A high-performance convolution block oriented accelerator for MBConv-Based CNNs

Abstract

Convolution Neural Network (CNN) models have shown their dominance in computer vision tasks. Recently, a special convolution block, named MBConv block or inverted residual block, is proposed to construct CNNs to meet the real-time requirements on resource-constrained edge-computing platforms. The MBConv block is first proposed by MobileNetV2 and has been widely used to construct lightweight CNNs. However, the MBConv block brings new challenges to the structure of the computing engine, the bandwidth requirement of off-chip memory and the demand for on-chip memory when designing hardware accelerators. In this paper, a convolution Block Oriented Accelerator (BOA) is proposed for the inference of CNNs constructed on MBConv blocks. In BOA, the MBConv-based CNNs are performed block by block using a Block-Based Engine which consists of dedicated computing units for each layer of the MBConv block. To reduce both the bandwidth requirement of off-chip memory and the demand for on-chip memory, a two-level data flow optimization and an amortized weight loading method are proposed.
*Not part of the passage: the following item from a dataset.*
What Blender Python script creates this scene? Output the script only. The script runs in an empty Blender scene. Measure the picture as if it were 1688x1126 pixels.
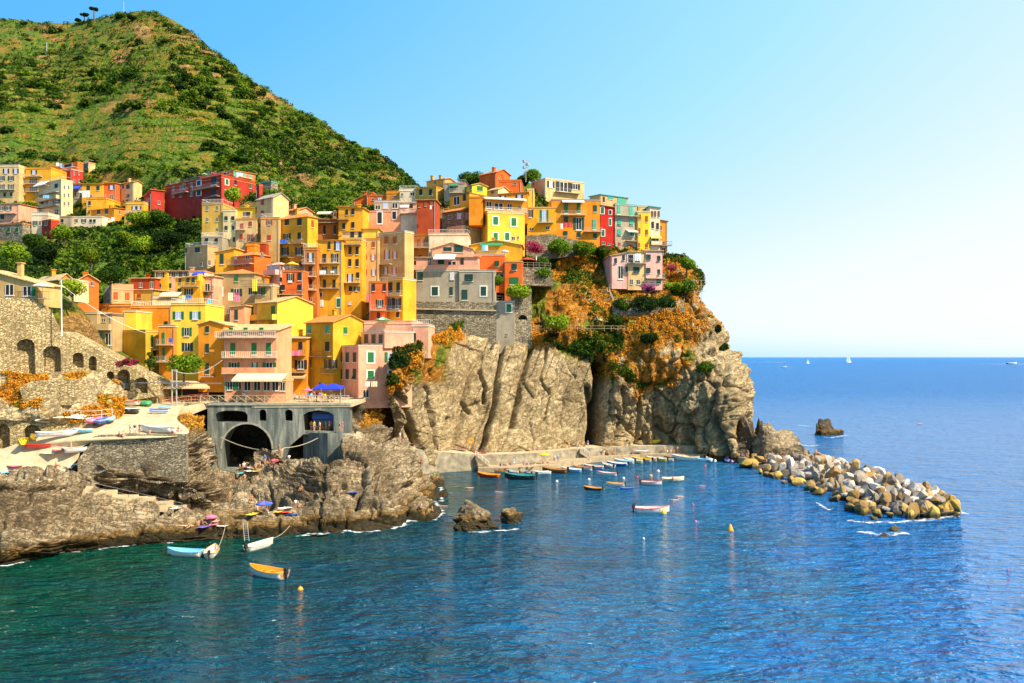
import bpy, bmesh, math, random
import numpy as np
from mathutils import Vector, Matrix
from mathutils.geometry import tessellate_polygon

# ------------------------------------------------------------------ camera, sky, sun
SC = bpy.context.scene
COL = SC.collection
F = 1400.0; CX = 844.0; HY = 588.5; H = 25.0        # focal length (px of a 1688 px wide frame), principal column, horizon row, eye height
cam_d = bpy.data.cameras.new('camera'); cam = bpy.data.objects.new('camera', cam_d); COL.objects.link(cam)
cam.location = (0, 0, H); cam.rotation_euler = (math.radians(90), 0, 0)
cam_d.sensor_width = 36.0; cam_d.lens = 36.0 * F / 1688.0; cam_d.shift_y = 25.5 / 1688.0
cam_d.clip_start = 0.5; cam_d.clip_end = 80000
SC.camera = cam

SUN_EL, SUN_AZ = 46.0, 31.0      # elevation; azimuth measured from +X towards -Y
W = bpy.data.worlds.new('World'); SC.world = W; W.use_nodes = True
nt = W.node_tree; nt.nodes.clear()
sky = nt.nodes.new('ShaderNodeTexSky'); sky.sky_type = 'NISHITA'; sky.sun_disc = False
sky.sun_elevation = math.radians(SUN_EL); sky.sun_rotation = math.radians(90 + SUN_AZ)
sky.air_density = 1.0; sky.dust_density = 0.8; sky.ozone_density = 1.0; sky.altitude = 30
bw = nt.nodes.new('ShaderNodeRGBToBW'); nt.links.new(sky.outputs[0], bw.inputs[0])
tc = nt.nodes.new('ShaderNodeTexCoord'); sp = nt.nodes.new('ShaderNodeSeparateXYZ'); nt.links.new(tc.outputs['Generated'], sp.inputs[0])
def wm(op, a, b):
    m = nt.nodes.new('ShaderNodeMath'); m.operation = op
    for i, v in ((0, a), (1, b)):
        if isinstance(v, (int, float)): m.inputs[i].default_value = v
        else: nt.links.new(v, m.inputs[i])
    return m.outputs[0]
SKY_K = 0.085                      # the sky's own brightness, sorted from deep blue overhead to white at the sea horizon
t_ = wm('ADD', wm('MULTIPLY', bw.outputs[0], SKY_K), wm('ADD', wm('MULTIPLY', sp.outputs[0], 0.40), 0.12))
rp = nt.nodes.new('ShaderNodeValToRGB'); nt.links.new(t_, rp.inputs[0]); e = rp.color_ramp.elements
for k, (p_, c_) in enumerate([(0.0, (.035, .30, .80)), (.22, (.12, .46, .84)), (.42, (.33, .66, .86)), (.66, (.74, .82, .84)), (1.0, (.92, .92, .90))]):
    q = e[k] if k < 2 else e.new(p_)
    q.position = p_; q.color = (*c_, 1)
mixw = nt.nodes.new('ShaderNodeMix'); mixw.data_type = 'RGBA'; mixw.inputs[0].default_value = 0.96
sc_ = nt.nodes.new('ShaderNodeVectorMath'); sc_.operation = 'SCALE'; sc_.inputs['Scale'].default_value = 6.4; nt.links.new(rp.outputs[0], sc_.inputs[0])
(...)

Furthermore, a hierarchical scheduling scheme is proposed to improve the performance and flexibility so that BOA can guarantee all units running in parallel and support various MBConv-based CNNs. Finally, we deploy BOA on Xilinx VC709. We evaluate the accelerator on ImageNet for image classification. The results show that BOA can perform various MBConv-based CNNs and achieve 1.28x - 7.75x speedup on inference latency.